Critical Reasoning

Topic 1 Introduction

Everyone Reasons Critically

Figure 1.1: Software team.

iStock.com/scyther5

Imagine that you oversee a team of software developers working on your company’s key product. One day, Juliette, a developer, comes to you and says she has designed two new processes that will improve the product in different ways. The first process will make the software 50 percent more efficient, so it will run more quickly for your customers. The second process will make the software 50 percent more accurate, so the program will generate fewer errors.

The catch is that you’re releasing a new software update soon, and you don’t have time to implement both new processes. Which would you choose? Would you increase the software’s efficiency? Or make the software more accurate? How would you decide? And why would you choose one over the other?

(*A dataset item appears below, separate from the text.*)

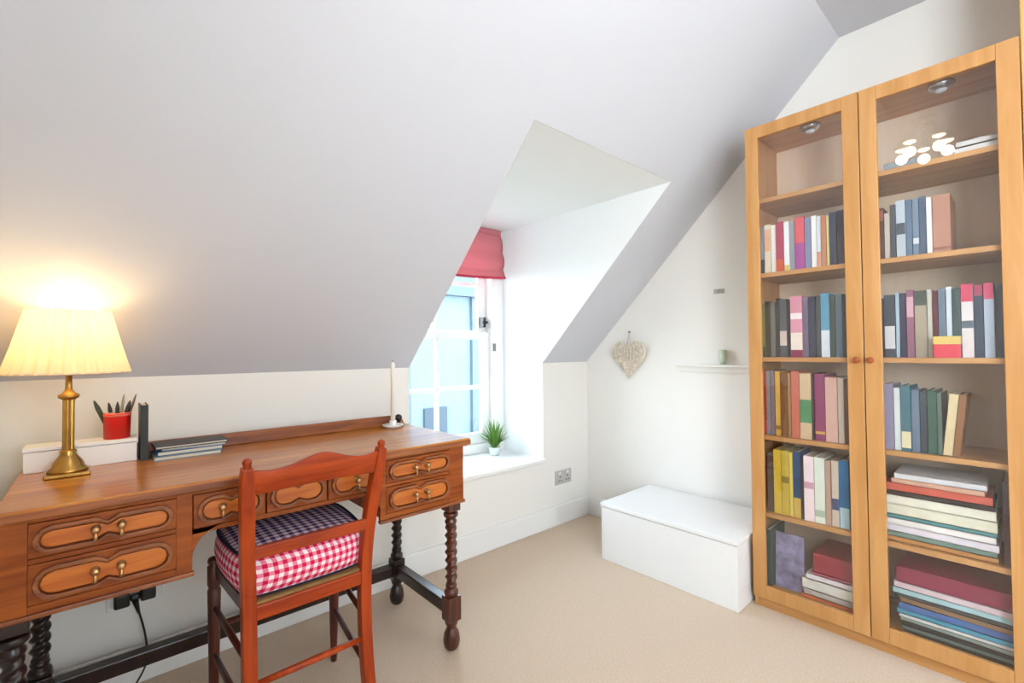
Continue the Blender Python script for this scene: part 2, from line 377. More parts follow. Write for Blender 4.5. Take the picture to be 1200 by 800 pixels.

We face decisions like the above example every day. Choosing between two appealing options requires us to reason critically. We need to understand what factors are relevant to the decision, how to weigh them against each other, and how to make a final choice. After all, the choices won’t lead to identical outcomes. Each one will have different pros and cons.

Figure 1.2: Everyone reasons critically.

Photo by Andrea Piacquadio via Pexels.

Integrating information and making choices are both part of critical reasoning, but they aren’t the only parts. More generally, critical reasoning is the study of how to think carefully about issues that matter to you. If you’re buying a new car, you want to understand what your needs are, what vehicles best meet those needs, and how to get the best prices. If you’re searching for a job, you want to know where hiring managers are looking for new employees and how to tailor your skills to their needs. You can even think critically about things as mundane as whether to upgrade an office space or how to eat at all the best restaurants in the city for the lowest cost.

We reason critically, carefully, and systematically about these issues and many more. That’s why this course on logic and rhetoric begins with an introduction to critical reasoning. Thinking carefully is the gateway to a formal study of logic, arguments, persuasion, and rhetoric, each of which is essential for communication in every profession. This topic will introduce these basic concepts, which we’ll get to know in much more detail later, and will give us a taste for the skills we’ll be applying to real-world problems in future topics.